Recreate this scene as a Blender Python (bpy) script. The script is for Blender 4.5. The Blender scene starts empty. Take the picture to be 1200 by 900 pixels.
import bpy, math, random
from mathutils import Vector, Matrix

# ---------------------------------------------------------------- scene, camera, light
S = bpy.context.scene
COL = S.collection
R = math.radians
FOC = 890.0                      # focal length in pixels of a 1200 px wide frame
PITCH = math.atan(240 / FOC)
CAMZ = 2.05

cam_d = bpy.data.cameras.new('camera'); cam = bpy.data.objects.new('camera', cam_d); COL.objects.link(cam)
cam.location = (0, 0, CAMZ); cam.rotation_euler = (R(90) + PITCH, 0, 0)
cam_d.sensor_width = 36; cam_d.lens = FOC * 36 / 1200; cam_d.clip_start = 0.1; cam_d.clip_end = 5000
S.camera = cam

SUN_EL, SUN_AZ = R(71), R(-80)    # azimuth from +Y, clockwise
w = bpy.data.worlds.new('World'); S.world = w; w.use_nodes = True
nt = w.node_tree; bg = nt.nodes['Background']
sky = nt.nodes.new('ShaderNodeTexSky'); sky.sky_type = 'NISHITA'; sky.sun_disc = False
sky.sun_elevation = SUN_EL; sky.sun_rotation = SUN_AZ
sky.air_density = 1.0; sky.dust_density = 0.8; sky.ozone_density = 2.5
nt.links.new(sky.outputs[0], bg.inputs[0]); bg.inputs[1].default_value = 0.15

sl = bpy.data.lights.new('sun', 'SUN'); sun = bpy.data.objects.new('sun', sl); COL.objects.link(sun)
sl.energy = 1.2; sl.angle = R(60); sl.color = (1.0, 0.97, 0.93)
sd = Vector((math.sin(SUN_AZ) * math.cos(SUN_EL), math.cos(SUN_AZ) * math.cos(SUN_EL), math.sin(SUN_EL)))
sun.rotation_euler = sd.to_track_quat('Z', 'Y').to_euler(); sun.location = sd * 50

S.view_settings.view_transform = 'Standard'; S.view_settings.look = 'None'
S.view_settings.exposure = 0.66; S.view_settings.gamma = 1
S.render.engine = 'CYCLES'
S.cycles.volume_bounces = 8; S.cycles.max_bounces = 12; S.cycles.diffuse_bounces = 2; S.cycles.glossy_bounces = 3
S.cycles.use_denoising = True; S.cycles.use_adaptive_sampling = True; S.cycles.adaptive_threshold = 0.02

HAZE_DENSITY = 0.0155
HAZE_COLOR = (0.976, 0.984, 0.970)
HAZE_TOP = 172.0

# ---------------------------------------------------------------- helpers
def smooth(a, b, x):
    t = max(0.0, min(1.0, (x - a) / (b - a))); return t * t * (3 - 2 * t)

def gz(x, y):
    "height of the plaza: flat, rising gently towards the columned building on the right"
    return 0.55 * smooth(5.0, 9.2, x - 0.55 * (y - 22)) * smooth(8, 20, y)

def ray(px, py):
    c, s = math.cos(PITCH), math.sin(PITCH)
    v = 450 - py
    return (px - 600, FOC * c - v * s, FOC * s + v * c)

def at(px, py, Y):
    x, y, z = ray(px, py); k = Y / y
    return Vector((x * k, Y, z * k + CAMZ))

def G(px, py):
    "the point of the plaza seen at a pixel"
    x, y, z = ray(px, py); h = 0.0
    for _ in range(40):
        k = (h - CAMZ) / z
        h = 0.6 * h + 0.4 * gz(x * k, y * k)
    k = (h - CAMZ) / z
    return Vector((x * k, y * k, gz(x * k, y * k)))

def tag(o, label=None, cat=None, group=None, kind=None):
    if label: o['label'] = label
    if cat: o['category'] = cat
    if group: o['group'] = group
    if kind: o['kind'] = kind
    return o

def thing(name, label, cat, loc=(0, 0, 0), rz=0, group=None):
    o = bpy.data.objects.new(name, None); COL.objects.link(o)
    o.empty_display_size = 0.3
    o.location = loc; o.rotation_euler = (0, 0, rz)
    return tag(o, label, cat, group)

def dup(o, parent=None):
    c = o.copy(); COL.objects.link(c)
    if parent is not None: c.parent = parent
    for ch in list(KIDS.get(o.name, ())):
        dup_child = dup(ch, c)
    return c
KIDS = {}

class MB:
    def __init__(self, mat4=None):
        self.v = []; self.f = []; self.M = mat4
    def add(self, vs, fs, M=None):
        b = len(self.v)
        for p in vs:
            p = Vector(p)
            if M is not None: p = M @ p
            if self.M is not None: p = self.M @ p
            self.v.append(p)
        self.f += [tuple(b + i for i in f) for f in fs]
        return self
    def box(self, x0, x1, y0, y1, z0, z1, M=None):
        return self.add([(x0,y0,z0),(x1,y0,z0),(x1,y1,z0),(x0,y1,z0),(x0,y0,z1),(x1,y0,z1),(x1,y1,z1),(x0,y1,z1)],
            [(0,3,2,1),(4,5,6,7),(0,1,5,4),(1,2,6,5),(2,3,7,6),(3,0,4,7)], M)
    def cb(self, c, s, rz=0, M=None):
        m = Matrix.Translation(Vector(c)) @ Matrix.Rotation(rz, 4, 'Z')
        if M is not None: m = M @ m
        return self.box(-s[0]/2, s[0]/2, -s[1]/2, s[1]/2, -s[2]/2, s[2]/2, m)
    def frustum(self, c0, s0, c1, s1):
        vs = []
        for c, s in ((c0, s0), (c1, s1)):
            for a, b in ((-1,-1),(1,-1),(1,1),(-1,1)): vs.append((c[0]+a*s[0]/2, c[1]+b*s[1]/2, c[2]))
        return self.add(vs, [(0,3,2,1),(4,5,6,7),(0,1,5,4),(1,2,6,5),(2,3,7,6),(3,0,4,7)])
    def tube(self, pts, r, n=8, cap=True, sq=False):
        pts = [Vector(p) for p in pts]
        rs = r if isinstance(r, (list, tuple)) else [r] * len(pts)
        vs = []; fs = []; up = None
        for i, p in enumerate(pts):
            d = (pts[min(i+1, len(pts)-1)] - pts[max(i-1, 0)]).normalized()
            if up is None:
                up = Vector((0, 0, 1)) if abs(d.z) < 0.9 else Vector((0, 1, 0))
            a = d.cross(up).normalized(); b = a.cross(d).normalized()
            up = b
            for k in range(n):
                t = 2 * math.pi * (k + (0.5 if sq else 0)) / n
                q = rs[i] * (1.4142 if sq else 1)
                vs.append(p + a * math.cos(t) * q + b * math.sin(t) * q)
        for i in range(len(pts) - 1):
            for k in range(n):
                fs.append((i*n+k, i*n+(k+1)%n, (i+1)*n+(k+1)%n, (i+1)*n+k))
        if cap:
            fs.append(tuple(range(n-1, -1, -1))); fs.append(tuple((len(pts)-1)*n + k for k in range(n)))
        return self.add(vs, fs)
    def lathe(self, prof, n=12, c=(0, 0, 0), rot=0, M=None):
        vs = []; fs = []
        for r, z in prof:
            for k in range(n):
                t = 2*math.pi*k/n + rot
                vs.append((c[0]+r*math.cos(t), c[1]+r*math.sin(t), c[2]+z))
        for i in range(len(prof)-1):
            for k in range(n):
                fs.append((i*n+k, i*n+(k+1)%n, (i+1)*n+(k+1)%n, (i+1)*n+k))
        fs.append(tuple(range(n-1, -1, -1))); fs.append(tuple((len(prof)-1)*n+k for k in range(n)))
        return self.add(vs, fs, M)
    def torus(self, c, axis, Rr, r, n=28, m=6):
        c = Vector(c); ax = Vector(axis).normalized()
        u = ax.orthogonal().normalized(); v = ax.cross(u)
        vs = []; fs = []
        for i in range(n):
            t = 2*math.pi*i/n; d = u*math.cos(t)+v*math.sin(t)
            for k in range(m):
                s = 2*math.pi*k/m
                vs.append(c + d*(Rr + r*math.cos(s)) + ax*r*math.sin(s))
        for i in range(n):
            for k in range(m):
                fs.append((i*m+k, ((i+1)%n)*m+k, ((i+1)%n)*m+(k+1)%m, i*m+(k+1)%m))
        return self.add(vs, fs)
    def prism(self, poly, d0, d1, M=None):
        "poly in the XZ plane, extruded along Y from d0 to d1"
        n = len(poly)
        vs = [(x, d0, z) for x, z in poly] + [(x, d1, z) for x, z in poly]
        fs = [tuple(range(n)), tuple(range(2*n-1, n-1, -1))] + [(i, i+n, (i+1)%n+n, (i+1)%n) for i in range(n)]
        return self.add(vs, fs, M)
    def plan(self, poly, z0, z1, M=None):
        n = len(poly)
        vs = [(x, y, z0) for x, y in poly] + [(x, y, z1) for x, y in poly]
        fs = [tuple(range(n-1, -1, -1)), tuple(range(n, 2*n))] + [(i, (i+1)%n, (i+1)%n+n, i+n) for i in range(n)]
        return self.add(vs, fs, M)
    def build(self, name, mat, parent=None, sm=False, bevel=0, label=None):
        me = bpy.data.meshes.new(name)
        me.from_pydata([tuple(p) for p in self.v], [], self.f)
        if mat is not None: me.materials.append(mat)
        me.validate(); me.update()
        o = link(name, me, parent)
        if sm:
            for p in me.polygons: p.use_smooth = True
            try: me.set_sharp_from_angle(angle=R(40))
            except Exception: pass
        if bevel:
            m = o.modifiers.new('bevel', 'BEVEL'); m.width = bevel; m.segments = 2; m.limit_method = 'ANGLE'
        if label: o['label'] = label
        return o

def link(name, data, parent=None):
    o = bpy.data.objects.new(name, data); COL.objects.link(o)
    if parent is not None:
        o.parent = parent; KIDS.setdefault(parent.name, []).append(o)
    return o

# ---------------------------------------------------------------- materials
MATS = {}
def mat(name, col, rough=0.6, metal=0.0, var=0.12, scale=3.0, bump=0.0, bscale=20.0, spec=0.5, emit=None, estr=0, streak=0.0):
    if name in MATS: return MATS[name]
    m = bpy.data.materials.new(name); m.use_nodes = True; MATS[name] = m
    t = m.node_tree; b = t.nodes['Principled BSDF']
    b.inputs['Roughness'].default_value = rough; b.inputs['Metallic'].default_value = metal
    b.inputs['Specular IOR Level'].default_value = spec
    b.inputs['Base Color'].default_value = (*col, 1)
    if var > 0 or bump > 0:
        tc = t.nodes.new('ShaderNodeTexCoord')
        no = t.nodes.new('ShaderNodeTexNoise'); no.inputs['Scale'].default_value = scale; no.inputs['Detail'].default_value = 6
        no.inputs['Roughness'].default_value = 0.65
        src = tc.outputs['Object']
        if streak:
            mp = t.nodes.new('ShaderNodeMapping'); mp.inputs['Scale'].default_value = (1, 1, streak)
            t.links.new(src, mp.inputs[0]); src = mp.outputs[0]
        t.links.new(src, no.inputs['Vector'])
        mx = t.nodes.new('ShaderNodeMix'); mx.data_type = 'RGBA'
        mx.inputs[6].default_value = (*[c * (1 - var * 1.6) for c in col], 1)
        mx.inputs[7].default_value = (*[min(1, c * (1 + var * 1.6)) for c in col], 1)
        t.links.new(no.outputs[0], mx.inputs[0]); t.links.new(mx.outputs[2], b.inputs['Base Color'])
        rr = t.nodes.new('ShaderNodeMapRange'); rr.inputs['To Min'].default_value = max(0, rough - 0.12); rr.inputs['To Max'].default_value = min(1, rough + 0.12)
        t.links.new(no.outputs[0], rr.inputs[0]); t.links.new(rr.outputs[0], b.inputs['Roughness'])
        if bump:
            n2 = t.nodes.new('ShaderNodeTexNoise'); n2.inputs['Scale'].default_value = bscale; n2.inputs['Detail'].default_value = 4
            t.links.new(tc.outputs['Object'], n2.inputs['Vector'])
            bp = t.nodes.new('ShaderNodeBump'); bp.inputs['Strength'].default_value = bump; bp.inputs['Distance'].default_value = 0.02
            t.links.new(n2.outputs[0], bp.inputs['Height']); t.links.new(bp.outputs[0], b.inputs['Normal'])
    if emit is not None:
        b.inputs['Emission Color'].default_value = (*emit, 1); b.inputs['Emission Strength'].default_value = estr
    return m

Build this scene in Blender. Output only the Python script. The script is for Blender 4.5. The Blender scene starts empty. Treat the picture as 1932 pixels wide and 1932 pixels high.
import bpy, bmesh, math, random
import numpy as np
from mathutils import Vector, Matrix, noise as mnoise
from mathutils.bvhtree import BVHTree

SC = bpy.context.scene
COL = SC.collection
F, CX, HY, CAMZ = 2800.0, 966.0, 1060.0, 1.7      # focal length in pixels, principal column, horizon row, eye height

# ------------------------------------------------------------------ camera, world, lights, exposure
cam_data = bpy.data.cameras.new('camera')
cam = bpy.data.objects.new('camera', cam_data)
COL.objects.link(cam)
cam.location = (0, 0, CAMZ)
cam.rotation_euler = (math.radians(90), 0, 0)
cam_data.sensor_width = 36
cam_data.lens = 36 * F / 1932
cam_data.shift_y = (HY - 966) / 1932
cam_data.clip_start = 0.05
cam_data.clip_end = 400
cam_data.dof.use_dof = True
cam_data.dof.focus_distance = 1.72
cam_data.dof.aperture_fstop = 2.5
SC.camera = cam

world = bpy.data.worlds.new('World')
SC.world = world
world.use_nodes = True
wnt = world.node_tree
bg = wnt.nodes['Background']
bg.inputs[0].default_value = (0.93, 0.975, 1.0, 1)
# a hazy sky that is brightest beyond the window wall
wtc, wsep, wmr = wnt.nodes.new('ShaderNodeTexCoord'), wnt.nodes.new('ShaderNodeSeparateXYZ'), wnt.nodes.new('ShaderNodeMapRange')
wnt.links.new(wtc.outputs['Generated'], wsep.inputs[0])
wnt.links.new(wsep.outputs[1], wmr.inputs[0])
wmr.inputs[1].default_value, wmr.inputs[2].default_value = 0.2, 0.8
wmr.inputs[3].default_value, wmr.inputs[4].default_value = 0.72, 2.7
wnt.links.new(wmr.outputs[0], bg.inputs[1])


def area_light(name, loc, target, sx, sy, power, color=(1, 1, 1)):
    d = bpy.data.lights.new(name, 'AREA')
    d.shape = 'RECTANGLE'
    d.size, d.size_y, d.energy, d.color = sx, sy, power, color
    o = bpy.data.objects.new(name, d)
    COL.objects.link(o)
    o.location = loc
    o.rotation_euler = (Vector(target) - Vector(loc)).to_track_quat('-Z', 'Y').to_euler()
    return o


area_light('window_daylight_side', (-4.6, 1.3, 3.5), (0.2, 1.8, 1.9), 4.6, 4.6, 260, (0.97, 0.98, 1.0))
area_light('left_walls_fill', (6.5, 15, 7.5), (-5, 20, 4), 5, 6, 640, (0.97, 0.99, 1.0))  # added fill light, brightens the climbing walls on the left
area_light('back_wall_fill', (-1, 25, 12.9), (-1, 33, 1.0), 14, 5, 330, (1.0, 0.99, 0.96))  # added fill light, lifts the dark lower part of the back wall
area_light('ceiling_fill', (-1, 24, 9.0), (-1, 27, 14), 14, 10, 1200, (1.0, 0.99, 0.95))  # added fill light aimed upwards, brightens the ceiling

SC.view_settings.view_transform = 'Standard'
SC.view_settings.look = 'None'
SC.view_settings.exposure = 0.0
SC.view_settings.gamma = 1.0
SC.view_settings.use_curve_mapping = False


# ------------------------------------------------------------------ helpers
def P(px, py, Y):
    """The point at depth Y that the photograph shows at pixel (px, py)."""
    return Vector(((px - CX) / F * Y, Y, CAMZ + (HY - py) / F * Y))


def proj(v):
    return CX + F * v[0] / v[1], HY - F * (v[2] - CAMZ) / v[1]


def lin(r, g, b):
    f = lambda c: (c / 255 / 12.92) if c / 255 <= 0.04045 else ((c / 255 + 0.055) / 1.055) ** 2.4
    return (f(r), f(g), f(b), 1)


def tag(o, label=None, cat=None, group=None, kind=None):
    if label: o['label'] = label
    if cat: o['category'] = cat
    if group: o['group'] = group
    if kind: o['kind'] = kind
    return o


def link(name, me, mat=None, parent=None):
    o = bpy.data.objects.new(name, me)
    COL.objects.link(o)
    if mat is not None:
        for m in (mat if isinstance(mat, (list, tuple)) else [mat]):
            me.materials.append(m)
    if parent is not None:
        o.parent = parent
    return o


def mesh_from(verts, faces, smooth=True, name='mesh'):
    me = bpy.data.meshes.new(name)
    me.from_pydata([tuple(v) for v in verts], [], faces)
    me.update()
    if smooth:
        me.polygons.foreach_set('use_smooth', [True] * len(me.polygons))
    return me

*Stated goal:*
Looking at the material above, please copy exactly every line from its first line through the line containing "sun.rotation_euler = sd.to_track_quat('Z', 'Y').to_euler();", with both ends included and nothing else.

*Final result:*
Recreate this scene as a Blender Python (bpy) script. The script is for Blender 4.5. The Blender scene starts empty. Take the picture to be 1200 by 900 pixels.
import bpy, math, random
from mathutils import Vector, Matrix

# ---------------------------------------------------------------- scene, camera, light
S = bpy.context.scene
COL = S.collection
R = math.radians
FOC = 890.0                      # focal length in pixels of a 1200 px wide frame
PITCH = math.atan(240 / FOC)
CAMZ = 2.05

cam_d = bpy.data.cameras.new('camera'); cam = bpy.data.objects.new('camera', cam_d); COL.objects.link(cam)
cam.location = (0, 0, CAMZ); cam.rotation_euler = (R(90) + PITCH, 0, 0)
cam_d.sensor_width = 36; cam_d.lens = FOC * 36 / 1200; cam_d.clip_start = 0.1; cam_d.clip_end = 5000
S.camera = cam

SUN_EL, SUN_AZ = R(71), R(-80)    # azimuth from +Y, clockwise
w = bpy.data.worlds.new('World'); S.world = w; w.use_nodes = True
nt = w.node_tree; bg = nt.nodes['Background']
sky = nt.nodes.new('ShaderNodeTexSky'); sky.sky_type = 'NISHITA'; sky.sun_disc = False
sky.sun_elevation = SUN_EL; sky.sun_rotation = SUN_AZ
sky.air_density = 1.0; sky.dust_density = 0.8; sky.ozone_density = 2.5
nt.links.new(sky.outputs[0], bg.inputs[0]); bg.inputs[1].default_value = 0.15

sl = bpy.data.lights.new('sun', 'SUN'); sun = bpy.data.objects.new('sun', sl); COL.objects.link(sun)
sl.energy = 1.2; sl.angle = R(60); sl.color = (1.0, 0.97, 0.93)
sd = Vector((math.sin(SUN_AZ) * math.cos(SUN_EL), math.cos(SUN_AZ) * math.cos(SUN_EL), math.sin(SUN_EL)))
sun.rotation_euler = sd.to_track_quat('Z', 'Y').to_euler(); sun.location = sd * 50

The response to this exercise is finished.